* START Provided data *

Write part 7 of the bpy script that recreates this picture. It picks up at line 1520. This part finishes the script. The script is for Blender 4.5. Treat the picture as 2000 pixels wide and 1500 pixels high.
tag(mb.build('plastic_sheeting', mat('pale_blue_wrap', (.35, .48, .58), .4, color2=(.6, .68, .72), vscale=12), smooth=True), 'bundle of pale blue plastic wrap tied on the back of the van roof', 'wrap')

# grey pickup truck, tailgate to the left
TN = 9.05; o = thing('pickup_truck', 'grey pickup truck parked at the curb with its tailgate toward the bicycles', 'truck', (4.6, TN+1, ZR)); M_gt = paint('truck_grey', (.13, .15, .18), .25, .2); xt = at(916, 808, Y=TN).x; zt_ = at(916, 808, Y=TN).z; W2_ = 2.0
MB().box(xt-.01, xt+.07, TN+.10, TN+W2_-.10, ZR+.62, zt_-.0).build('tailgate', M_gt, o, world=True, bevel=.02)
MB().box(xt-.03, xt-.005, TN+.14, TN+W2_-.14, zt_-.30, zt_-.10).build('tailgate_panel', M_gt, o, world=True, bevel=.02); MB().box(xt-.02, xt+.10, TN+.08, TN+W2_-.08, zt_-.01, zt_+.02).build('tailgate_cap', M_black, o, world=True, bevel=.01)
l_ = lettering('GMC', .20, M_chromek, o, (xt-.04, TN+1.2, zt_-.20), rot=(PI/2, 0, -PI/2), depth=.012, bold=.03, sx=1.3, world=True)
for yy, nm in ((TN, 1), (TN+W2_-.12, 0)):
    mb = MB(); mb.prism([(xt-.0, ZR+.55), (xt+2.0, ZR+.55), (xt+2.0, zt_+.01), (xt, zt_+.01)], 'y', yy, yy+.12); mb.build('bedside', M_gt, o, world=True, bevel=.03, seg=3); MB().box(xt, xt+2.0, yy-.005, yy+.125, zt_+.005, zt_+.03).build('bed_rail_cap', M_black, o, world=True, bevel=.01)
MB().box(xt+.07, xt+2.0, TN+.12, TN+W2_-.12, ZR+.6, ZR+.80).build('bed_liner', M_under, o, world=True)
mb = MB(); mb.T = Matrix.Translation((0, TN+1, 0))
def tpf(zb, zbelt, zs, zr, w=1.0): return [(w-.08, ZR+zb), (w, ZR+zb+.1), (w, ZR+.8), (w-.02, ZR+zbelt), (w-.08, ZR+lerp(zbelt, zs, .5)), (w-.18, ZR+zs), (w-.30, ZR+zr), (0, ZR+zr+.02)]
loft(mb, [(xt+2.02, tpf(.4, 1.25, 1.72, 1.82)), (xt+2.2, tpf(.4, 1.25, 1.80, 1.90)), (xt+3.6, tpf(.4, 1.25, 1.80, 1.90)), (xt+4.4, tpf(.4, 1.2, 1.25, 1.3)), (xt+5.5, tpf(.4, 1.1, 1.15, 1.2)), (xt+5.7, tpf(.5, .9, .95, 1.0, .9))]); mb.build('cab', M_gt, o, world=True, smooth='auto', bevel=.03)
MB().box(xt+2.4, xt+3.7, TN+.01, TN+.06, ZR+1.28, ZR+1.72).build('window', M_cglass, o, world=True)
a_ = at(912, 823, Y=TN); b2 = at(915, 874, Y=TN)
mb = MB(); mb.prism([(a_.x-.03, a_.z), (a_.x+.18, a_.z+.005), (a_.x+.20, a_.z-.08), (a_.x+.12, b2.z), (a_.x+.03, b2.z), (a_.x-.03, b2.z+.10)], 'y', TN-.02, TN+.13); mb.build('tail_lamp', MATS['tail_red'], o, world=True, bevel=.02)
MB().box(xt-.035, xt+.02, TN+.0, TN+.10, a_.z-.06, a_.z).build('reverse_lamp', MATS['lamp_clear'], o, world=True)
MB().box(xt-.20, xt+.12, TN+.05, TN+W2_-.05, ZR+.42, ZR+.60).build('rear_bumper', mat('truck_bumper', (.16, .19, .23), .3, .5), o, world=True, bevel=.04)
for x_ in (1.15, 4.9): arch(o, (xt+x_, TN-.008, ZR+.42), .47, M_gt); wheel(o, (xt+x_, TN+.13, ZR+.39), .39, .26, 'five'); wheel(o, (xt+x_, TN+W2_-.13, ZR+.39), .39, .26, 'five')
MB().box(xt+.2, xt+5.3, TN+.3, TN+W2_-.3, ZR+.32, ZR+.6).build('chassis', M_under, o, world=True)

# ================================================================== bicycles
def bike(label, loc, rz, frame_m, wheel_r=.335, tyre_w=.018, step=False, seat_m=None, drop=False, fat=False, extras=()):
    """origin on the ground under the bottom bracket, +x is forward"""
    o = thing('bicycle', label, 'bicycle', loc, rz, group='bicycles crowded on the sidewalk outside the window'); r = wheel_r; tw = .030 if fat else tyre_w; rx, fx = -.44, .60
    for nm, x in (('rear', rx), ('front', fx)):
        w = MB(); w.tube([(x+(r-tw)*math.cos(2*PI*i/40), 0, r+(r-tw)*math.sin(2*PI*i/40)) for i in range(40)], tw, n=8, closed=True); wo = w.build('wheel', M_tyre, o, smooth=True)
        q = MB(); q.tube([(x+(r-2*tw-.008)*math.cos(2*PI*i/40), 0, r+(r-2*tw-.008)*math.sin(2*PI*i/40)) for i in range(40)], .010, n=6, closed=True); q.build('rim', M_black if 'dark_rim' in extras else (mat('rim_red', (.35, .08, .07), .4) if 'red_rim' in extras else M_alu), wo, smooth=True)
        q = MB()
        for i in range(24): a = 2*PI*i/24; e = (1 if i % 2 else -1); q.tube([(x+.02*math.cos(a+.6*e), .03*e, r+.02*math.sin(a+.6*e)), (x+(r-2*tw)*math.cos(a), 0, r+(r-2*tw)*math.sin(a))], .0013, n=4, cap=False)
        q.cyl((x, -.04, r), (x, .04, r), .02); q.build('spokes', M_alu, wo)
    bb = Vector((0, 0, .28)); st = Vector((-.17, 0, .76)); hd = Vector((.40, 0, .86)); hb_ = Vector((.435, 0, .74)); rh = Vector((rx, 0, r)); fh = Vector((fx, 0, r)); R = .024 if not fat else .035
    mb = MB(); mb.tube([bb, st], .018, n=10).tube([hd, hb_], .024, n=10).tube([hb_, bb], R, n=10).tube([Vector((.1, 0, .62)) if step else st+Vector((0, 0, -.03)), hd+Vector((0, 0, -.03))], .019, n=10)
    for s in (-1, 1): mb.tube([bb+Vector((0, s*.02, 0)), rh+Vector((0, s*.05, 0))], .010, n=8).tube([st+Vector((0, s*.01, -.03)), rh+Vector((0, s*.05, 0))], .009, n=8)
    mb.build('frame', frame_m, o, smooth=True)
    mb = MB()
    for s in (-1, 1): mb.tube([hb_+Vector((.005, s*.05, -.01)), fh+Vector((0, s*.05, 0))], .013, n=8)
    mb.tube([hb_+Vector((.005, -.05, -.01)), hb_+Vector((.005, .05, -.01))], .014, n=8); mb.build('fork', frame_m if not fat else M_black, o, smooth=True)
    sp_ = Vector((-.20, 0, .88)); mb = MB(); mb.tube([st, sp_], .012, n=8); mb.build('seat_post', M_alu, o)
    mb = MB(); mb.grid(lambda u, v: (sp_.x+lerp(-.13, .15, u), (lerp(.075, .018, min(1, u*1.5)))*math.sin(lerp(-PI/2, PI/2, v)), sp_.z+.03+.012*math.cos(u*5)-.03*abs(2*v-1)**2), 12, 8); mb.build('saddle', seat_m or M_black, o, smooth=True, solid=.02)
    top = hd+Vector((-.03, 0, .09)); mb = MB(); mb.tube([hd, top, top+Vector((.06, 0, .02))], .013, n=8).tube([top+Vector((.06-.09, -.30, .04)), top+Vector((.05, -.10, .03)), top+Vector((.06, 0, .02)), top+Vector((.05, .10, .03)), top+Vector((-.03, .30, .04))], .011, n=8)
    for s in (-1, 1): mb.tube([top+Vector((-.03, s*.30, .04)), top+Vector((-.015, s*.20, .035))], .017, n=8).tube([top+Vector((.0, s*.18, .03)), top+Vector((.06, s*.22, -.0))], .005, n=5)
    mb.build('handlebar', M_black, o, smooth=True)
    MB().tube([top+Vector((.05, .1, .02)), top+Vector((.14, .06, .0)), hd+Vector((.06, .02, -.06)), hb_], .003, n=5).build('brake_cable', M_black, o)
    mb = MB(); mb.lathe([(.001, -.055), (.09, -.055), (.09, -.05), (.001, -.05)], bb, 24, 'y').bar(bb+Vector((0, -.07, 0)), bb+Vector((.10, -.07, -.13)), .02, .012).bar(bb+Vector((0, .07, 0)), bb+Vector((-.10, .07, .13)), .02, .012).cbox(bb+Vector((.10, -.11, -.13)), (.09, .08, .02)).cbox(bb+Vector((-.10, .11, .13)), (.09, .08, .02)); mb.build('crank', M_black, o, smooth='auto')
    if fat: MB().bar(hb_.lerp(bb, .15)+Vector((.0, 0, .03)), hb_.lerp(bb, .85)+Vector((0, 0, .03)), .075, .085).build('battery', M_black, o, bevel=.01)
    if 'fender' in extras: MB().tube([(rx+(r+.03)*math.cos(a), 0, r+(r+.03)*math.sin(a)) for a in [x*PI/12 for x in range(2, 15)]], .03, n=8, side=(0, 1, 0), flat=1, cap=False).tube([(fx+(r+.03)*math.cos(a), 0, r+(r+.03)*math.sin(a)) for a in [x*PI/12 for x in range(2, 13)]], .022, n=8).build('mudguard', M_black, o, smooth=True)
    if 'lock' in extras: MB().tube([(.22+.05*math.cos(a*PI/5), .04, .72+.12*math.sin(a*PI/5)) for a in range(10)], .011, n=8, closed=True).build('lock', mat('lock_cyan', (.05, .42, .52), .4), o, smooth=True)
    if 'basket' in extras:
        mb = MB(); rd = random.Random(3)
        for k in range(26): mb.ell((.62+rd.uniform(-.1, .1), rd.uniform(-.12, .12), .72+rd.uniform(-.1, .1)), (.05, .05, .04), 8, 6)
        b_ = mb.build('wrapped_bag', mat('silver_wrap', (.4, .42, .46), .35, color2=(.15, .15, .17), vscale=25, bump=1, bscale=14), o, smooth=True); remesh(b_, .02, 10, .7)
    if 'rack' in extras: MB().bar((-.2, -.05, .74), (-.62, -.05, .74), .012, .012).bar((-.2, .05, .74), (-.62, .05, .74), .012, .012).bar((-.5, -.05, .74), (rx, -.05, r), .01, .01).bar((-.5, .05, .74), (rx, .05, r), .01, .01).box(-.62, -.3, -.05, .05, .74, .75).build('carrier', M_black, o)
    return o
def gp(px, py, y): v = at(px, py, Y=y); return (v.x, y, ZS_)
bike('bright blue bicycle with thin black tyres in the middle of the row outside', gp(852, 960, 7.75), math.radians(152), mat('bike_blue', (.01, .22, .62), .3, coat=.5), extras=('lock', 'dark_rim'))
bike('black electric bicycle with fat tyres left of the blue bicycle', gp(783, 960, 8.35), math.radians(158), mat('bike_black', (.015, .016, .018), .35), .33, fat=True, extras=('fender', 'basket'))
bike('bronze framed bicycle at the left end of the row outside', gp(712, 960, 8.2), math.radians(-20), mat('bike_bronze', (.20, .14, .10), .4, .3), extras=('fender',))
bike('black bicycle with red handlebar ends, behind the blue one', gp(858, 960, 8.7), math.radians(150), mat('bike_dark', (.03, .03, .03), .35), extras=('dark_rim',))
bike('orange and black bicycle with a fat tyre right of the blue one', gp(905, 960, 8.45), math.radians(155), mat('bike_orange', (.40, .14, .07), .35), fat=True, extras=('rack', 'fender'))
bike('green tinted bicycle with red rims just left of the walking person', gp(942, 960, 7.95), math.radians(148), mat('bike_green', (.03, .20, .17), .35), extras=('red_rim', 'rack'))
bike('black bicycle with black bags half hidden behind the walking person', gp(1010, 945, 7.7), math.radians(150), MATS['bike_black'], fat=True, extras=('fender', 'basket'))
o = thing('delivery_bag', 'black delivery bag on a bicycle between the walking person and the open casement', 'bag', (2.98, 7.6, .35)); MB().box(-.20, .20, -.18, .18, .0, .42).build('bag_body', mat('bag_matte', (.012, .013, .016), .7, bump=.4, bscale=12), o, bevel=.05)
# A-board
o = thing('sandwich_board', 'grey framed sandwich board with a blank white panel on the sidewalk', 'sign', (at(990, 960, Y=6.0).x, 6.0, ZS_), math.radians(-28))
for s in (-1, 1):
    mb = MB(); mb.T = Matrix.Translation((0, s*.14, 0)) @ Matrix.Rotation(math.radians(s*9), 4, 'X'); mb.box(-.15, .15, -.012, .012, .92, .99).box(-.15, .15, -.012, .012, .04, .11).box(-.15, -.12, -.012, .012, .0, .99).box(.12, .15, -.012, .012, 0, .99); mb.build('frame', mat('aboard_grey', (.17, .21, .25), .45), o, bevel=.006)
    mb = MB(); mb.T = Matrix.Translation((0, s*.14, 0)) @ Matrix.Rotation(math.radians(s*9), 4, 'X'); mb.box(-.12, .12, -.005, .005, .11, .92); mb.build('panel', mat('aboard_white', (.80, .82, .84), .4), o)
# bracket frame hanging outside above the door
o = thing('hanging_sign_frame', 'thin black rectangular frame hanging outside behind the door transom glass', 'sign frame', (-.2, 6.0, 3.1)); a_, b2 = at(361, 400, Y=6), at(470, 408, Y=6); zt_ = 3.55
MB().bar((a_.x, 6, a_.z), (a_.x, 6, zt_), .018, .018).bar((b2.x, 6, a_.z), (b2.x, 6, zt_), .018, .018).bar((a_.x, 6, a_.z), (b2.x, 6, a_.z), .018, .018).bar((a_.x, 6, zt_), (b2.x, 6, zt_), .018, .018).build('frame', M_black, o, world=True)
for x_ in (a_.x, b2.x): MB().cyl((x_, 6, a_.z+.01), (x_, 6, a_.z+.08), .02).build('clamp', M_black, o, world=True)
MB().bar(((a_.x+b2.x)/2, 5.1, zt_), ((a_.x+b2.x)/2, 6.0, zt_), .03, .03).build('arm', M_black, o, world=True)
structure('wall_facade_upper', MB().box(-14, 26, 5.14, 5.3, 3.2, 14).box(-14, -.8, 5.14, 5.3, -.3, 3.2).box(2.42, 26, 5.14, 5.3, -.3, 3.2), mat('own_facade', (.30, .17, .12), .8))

* END Provided data *
* START Provided data *

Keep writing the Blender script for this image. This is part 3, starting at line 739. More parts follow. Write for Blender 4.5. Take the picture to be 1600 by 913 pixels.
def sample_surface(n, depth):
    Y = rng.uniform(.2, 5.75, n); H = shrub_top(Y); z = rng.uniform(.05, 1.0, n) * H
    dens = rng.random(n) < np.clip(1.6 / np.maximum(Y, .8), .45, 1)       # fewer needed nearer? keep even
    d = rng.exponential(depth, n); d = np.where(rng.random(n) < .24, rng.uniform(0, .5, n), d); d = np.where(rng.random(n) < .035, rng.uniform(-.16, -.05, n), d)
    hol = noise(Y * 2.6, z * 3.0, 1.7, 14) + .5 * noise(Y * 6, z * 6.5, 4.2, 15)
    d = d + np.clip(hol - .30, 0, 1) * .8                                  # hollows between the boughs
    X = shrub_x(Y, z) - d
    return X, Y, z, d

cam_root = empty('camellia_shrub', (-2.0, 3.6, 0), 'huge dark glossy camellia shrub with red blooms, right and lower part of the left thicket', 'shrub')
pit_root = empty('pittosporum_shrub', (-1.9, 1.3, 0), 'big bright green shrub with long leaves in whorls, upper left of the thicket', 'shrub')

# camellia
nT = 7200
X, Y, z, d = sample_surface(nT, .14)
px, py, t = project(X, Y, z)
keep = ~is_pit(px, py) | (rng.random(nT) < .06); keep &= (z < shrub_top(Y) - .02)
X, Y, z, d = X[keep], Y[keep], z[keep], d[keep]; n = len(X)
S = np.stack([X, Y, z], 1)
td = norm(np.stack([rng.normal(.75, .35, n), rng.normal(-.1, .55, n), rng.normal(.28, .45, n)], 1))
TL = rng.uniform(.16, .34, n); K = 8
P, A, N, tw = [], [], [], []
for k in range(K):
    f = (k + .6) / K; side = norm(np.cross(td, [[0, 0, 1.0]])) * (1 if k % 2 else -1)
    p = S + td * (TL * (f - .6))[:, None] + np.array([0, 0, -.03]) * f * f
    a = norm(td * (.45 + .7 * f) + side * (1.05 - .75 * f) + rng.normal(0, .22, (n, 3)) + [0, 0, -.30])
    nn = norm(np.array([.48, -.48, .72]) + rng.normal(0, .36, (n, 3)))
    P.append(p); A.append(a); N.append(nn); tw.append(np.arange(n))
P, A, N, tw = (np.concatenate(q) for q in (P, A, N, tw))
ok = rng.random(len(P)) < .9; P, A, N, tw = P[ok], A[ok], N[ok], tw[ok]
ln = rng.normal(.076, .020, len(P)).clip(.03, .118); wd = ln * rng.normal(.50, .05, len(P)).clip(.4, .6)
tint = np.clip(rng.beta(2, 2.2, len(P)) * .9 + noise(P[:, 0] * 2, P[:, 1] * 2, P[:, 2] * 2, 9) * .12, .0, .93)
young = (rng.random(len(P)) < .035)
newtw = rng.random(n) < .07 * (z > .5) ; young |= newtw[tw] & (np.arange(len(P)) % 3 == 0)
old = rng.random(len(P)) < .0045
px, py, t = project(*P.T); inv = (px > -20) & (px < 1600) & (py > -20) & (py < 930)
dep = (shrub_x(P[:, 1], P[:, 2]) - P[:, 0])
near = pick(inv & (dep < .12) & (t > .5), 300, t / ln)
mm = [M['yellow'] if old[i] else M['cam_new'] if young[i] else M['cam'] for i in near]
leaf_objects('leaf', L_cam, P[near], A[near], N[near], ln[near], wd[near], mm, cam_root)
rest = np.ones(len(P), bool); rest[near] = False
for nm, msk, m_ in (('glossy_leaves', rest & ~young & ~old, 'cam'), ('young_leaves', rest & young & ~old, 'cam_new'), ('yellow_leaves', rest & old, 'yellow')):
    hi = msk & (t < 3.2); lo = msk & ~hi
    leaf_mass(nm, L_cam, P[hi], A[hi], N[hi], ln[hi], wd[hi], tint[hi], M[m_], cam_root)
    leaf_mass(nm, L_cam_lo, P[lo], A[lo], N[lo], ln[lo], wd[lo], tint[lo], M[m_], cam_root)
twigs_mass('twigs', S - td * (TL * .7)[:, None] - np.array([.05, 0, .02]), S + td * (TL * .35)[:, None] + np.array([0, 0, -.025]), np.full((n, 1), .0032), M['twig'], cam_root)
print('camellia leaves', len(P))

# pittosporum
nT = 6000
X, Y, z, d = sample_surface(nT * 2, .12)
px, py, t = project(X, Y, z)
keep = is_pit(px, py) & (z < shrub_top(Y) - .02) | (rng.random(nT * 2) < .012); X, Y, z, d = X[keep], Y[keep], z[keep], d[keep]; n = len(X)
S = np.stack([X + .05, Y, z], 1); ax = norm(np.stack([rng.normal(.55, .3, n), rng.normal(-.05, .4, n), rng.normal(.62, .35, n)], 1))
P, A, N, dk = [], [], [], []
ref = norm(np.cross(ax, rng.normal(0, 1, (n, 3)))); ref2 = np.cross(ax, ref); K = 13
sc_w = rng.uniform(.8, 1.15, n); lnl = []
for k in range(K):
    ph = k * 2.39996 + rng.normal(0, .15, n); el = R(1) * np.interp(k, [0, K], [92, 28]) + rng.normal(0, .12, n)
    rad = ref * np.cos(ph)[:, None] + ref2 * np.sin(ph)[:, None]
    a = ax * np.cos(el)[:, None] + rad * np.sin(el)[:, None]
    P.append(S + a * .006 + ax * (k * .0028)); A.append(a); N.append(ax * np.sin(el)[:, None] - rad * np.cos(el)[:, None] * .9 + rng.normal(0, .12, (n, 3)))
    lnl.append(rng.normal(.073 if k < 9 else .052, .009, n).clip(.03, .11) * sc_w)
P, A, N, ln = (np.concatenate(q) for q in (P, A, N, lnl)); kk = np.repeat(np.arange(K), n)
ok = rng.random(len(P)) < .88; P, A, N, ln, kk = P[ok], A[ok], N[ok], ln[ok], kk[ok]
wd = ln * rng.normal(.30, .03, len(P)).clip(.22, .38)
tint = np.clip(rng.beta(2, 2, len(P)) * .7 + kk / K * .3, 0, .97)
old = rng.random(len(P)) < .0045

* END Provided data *
* START Provided data *

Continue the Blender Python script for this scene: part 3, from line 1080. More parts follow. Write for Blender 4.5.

* END Provided data *

## [To be done]
Track down every line of the material containing the string "follow", and copy it.

## [Worked answer]
Keep writing the Blender script for this image. This is part 3, starting at line 739. More parts follow. Write for Blender 4.5. Take the picture to be 1600 by 913 pixels.
Continue the Blender Python script for this scene: part 3, from line 1080. More parts follow. Write for Blender 4.5.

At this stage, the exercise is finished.